Exploring the role of low-lying intrinsic degrees of freedom and their impact on fusion cross-sections

Abstract: The present work focuses on examining the low-lying intrinsic degrees of freedom and their impact on fusion dynamics. Fusion cross-sections were calculated using the coupled-channel code CCFULL for four specific reactions: $^{18}$O+$^{74}$Ge, $^{18}$O+$^{148}$Nd, $^{18}$O+$^{182}$W, and $^{18}$O+$^{186}$W, all conducted at energies below the Coulomb barrier across various energy levels. Vibrational and rotational features were studied concerning energy to distinguish their respective effects on fusion properties. The results indicate that the theoretical calculations for the nuclei $^{74}$Ge, $^{148}$Nd, $^{182}$W and $^{186}$W closely match the experimental data, particularly for the $2^+$ excited states. While slight discrepancies are observed for other excited states ($4^+$ and $6^+$), overall agreement remains significant.

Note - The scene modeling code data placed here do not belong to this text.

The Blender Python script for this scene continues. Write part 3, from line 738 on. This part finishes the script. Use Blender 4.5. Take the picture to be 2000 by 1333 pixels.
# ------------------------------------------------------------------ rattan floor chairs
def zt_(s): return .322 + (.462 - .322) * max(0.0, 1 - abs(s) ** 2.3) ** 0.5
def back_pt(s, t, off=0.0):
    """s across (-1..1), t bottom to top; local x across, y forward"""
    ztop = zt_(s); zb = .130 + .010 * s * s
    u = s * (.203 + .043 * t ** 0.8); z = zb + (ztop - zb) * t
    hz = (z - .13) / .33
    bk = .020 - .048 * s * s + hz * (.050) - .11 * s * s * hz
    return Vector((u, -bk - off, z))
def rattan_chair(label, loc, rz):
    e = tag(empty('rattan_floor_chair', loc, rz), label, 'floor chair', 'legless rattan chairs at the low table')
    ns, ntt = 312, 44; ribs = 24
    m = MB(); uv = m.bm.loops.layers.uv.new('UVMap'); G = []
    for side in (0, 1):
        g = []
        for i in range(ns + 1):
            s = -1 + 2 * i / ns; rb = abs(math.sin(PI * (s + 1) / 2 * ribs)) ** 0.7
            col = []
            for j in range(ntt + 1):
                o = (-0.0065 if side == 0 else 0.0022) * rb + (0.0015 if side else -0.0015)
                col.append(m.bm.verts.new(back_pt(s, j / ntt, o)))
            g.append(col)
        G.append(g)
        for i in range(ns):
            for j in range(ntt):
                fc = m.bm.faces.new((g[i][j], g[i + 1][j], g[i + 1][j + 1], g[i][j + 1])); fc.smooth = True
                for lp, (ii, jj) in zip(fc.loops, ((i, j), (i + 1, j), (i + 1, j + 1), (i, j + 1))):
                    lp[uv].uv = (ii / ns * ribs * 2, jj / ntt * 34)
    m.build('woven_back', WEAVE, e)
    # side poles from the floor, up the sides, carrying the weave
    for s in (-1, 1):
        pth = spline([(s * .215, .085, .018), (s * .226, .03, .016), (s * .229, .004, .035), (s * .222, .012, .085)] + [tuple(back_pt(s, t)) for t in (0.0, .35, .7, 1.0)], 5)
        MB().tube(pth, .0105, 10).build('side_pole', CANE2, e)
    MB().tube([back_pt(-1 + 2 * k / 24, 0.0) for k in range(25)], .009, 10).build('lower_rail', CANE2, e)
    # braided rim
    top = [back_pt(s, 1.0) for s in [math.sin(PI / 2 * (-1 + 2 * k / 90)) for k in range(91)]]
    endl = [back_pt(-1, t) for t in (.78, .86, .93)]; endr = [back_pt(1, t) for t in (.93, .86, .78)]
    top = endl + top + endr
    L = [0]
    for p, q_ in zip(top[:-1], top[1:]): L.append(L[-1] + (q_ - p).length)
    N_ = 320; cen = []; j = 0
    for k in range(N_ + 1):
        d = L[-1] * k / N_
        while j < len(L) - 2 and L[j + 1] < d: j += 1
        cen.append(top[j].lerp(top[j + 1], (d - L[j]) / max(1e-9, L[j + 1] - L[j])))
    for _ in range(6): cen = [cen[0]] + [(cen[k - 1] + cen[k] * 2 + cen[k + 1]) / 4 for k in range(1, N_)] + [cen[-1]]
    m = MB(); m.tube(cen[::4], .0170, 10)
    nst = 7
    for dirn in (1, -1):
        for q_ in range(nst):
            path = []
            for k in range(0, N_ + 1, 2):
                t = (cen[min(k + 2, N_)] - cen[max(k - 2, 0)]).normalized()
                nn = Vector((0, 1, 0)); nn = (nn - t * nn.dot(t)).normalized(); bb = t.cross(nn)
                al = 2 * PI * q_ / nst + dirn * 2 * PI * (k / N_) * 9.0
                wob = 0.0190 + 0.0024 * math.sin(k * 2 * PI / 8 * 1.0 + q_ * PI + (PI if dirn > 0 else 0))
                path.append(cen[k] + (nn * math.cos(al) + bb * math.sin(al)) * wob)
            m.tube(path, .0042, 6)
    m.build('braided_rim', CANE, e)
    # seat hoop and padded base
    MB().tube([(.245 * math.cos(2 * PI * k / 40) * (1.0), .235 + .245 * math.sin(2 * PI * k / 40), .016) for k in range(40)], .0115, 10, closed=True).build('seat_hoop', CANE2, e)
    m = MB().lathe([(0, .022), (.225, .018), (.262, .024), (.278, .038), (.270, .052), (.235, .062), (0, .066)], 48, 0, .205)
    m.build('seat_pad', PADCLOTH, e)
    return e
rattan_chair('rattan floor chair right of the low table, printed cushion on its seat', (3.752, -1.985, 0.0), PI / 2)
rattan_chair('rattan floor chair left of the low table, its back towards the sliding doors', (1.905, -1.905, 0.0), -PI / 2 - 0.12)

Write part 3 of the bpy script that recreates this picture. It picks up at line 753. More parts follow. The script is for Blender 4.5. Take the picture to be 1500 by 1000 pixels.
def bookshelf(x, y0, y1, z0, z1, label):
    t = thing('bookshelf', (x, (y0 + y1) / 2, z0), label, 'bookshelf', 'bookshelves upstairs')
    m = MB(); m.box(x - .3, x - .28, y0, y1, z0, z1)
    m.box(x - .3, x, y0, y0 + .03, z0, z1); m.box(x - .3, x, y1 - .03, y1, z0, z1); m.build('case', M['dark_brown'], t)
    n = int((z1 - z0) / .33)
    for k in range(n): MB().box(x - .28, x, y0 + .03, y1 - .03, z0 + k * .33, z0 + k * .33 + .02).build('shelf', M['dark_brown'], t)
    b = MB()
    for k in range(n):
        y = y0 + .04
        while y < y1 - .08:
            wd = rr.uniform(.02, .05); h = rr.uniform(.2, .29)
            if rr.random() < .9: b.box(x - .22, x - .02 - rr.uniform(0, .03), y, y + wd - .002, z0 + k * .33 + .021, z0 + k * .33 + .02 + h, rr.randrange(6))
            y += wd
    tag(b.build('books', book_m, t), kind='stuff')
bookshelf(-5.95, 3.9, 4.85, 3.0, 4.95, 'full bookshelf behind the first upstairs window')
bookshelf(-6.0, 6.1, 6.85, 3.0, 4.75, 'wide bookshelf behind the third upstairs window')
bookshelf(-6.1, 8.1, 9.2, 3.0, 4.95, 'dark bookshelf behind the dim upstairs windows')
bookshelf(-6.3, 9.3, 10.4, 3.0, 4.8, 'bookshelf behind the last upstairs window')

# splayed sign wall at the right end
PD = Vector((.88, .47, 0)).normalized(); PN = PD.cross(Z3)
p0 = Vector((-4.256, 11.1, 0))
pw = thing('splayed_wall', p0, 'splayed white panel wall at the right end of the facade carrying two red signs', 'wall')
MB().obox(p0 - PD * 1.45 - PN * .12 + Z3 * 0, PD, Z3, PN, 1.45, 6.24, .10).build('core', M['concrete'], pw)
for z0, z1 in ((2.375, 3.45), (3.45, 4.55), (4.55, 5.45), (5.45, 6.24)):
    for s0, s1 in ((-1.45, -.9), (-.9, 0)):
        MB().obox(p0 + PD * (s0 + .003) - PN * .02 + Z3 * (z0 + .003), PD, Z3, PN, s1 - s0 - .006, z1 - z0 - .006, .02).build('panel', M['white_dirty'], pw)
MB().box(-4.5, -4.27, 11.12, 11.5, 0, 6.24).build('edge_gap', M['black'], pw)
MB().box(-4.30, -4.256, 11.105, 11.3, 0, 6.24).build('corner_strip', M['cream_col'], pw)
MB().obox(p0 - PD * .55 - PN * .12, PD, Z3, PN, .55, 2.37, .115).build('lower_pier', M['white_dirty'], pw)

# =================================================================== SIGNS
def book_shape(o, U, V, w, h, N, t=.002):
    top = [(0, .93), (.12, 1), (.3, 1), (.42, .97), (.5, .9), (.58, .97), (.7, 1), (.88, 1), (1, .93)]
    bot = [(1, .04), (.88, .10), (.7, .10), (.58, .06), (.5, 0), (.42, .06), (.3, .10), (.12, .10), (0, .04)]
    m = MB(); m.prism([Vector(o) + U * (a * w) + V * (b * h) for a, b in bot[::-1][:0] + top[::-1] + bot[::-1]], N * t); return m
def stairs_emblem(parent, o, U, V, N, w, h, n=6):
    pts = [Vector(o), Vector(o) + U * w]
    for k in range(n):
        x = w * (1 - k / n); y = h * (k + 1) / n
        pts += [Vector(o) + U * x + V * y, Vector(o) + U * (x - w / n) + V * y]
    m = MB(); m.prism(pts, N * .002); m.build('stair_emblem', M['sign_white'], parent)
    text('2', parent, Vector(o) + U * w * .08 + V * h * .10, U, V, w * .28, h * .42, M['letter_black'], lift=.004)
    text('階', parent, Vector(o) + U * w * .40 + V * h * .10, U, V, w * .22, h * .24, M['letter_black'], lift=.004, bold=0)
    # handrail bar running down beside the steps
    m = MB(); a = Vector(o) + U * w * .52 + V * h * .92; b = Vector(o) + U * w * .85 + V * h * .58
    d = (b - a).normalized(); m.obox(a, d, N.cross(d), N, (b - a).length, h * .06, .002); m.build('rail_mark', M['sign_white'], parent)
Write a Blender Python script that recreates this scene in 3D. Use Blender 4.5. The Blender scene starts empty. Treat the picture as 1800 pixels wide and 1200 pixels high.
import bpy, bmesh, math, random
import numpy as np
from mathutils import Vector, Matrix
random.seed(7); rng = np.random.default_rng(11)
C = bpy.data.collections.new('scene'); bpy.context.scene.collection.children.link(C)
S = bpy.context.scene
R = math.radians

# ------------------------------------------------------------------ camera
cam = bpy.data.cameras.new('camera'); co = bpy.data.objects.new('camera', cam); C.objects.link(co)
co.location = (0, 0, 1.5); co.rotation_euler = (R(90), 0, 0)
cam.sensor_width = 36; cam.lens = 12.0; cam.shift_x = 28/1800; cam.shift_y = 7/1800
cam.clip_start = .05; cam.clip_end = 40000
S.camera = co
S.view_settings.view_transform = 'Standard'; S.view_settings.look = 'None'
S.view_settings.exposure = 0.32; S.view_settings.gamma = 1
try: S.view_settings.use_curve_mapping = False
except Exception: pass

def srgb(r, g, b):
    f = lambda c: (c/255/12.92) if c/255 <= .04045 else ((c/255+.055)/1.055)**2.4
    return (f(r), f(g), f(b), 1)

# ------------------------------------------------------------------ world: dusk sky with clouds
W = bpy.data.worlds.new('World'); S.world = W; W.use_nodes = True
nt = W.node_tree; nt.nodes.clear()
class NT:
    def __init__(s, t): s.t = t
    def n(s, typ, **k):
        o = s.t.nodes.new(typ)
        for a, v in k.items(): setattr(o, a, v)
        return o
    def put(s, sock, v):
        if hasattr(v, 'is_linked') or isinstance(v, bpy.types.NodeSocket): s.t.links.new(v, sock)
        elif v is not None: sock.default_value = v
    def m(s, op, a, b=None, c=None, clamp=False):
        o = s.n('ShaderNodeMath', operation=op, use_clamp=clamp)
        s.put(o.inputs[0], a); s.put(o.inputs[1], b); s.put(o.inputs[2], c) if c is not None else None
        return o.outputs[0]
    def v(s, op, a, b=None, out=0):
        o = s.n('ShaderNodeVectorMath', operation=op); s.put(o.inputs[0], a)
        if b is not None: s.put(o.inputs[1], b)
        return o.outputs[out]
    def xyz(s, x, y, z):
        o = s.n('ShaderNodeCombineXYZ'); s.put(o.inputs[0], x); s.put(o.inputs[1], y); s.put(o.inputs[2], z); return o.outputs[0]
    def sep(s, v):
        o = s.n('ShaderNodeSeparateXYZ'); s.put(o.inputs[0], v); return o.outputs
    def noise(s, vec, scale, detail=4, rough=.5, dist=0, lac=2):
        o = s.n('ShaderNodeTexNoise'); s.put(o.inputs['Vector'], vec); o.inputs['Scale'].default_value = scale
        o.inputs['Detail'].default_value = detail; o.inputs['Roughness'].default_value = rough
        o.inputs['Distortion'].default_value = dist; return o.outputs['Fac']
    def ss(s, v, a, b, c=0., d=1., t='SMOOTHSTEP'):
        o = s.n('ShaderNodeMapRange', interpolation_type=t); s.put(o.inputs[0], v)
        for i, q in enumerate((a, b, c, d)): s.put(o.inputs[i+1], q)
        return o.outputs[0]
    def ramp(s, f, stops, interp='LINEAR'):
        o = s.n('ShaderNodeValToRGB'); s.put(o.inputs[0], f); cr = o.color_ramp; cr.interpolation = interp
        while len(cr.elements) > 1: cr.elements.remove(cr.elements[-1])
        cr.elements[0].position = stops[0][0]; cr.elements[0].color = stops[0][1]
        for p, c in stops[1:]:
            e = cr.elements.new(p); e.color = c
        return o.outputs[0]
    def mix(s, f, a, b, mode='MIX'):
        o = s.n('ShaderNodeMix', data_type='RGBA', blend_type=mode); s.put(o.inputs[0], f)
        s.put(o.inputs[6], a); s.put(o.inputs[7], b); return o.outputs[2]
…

Additionally, the study reveals that hexadecapole deformation with different magnitudes have significant influences on the fusion cross-section. In cases where $\beta_4$ has a positive value, rotational levels beyond $6^+$ have minimal impact on the cross-section, resulting in a notable difference in the contribution of sequential channels. In contrast, for negative $\beta_4$ values, rotational energy levels up to the $2^+$ state substantially affect the fusion characteristics. Furthermore, the analysis extends to the estimation of the relative change ($\Delta\sigma_{fus}$) between the excited states and the ground state, both with and without considering coupling terms.